◆ Instructions to follow
Extract exactly those lines that lie between the start of the material and the line with "shrub(-21.15, 21.6, 2.35, 2.5, 'ivy', 'dense", including both boundary lines and no others.

◆ Data segment
»»

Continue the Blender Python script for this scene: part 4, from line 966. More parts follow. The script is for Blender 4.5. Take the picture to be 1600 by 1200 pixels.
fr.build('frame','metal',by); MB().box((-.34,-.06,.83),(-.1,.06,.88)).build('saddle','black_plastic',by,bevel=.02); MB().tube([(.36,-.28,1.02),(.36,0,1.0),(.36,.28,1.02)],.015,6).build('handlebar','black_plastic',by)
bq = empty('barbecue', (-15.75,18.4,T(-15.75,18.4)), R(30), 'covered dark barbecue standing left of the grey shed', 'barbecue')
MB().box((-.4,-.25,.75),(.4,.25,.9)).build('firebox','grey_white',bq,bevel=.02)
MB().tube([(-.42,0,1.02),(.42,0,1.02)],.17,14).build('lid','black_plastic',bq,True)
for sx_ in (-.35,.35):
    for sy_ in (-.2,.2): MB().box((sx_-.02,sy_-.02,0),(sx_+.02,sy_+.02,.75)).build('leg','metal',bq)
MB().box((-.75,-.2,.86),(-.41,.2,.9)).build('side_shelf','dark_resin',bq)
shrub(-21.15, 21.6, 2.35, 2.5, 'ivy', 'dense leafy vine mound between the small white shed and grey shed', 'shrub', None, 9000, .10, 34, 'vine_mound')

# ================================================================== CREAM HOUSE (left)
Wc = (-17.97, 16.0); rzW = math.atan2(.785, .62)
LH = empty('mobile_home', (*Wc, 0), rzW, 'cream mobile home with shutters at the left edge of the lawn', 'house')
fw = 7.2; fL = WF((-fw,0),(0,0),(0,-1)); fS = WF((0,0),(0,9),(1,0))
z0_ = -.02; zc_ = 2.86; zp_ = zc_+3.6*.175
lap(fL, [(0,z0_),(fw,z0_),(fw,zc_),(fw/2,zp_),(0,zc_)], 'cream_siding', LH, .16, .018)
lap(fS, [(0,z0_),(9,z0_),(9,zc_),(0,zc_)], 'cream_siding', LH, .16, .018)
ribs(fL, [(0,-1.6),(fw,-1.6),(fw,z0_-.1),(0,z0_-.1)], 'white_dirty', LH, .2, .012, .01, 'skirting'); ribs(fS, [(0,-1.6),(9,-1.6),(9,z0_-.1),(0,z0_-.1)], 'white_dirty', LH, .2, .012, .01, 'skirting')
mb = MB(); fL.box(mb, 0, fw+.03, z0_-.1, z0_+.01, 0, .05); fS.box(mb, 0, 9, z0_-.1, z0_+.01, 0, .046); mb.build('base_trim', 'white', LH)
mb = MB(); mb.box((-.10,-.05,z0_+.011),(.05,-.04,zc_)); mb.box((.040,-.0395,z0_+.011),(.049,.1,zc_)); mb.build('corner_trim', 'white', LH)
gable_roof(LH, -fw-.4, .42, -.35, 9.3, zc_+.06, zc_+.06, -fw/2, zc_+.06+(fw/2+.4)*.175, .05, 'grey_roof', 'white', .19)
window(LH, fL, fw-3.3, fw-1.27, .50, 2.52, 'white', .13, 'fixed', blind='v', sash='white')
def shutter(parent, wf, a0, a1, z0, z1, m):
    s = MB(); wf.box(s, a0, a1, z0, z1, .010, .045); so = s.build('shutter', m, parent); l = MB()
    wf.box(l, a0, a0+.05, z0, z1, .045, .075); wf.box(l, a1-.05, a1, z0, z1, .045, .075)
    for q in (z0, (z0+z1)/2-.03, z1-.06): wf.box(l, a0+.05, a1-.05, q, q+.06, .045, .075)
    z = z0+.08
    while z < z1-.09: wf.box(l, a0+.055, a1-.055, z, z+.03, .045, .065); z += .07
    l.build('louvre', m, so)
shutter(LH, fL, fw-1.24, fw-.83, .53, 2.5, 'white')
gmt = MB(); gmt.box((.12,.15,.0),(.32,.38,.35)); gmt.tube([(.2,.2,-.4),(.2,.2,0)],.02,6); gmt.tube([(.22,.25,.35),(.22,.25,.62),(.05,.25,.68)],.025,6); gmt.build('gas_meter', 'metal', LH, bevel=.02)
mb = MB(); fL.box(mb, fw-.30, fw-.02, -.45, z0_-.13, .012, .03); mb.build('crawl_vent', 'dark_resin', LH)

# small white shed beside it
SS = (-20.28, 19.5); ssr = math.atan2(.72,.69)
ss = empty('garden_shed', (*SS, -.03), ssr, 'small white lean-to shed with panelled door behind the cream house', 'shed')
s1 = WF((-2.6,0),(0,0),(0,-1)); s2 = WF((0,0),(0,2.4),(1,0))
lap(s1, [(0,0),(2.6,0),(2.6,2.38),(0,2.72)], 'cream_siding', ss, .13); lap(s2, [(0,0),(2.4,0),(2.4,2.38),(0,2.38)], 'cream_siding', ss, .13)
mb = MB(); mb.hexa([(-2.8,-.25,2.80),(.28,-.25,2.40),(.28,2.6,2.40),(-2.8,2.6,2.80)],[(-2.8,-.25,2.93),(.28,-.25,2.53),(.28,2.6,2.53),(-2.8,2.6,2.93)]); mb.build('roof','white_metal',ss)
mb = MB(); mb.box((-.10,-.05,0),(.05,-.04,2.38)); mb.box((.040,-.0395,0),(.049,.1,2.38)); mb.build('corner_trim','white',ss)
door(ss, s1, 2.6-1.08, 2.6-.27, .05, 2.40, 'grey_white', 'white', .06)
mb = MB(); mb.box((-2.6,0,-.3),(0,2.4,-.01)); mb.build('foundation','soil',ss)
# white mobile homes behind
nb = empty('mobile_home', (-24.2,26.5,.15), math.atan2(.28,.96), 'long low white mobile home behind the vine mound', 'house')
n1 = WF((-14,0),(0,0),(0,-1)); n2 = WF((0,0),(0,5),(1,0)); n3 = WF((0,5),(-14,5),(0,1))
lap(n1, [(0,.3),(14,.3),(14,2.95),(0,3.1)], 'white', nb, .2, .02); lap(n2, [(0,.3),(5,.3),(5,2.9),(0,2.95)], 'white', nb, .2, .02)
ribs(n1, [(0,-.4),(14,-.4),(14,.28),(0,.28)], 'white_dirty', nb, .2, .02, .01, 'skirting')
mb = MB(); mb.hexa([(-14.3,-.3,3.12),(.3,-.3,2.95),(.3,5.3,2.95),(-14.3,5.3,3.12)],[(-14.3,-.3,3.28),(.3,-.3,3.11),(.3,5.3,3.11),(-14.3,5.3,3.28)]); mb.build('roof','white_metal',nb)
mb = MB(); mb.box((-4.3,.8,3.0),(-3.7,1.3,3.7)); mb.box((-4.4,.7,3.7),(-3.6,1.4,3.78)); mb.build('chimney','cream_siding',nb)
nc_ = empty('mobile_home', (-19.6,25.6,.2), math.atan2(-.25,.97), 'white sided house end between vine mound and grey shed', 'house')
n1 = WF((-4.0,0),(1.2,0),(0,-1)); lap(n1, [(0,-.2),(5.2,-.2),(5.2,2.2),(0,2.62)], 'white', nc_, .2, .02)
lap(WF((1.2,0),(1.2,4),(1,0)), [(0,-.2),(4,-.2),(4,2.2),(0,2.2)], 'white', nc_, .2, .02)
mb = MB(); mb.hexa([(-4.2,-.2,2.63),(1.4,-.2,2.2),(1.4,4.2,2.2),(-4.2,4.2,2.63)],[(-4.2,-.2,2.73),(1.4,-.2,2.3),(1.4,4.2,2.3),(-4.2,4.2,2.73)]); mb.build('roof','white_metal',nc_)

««

◆ Result
Continue the Blender Python script for this scene: part 4, from line 966. More parts follow. The script is for Blender 4.5. Take the picture to be 1600 by 1200 pixels.
fr.build('frame','metal',by); MB().box((-.34,-.06,.83),(-.1,.06,.88)).build('saddle','black_plastic',by,bevel=.02); MB().tube([(.36,-.28,1.02),(.36,0,1.0),(.36,.28,1.02)],.015,6).build('handlebar','black_plastic',by)
bq = empty('barbecue', (-15.75,18.4,T(-15.75,18.4)), R(30), 'covered dark barbecue standing left of the grey shed', 'barbecue')
MB().box((-.4,-.25,.75),(.4,.25,.9)).build('firebox','grey_white',bq,bevel=.02)
MB().tube([(-.42,0,1.02),(.42,0,1.02)],.17,14).build('lid','black_plastic',bq,True)
for sx_ in (-.35,.35):
    for sy_ in (-.2,.2): MB().box((sx_-.02,sy_-.02,0),(sx_+.02,sy_+.02,.75)).build('leg','metal',bq)
MB().box((-.75,-.2,.86),(-.41,.2,.9)).build('side_shelf','dark_resin',bq)
shrub(-21.15, 21.6, 2.35, 2.5, 'ivy', 'dense leafy vine mound between the small white shed and grey shed', 'shrub', None, 9000, .10, 34, 'vine_mound')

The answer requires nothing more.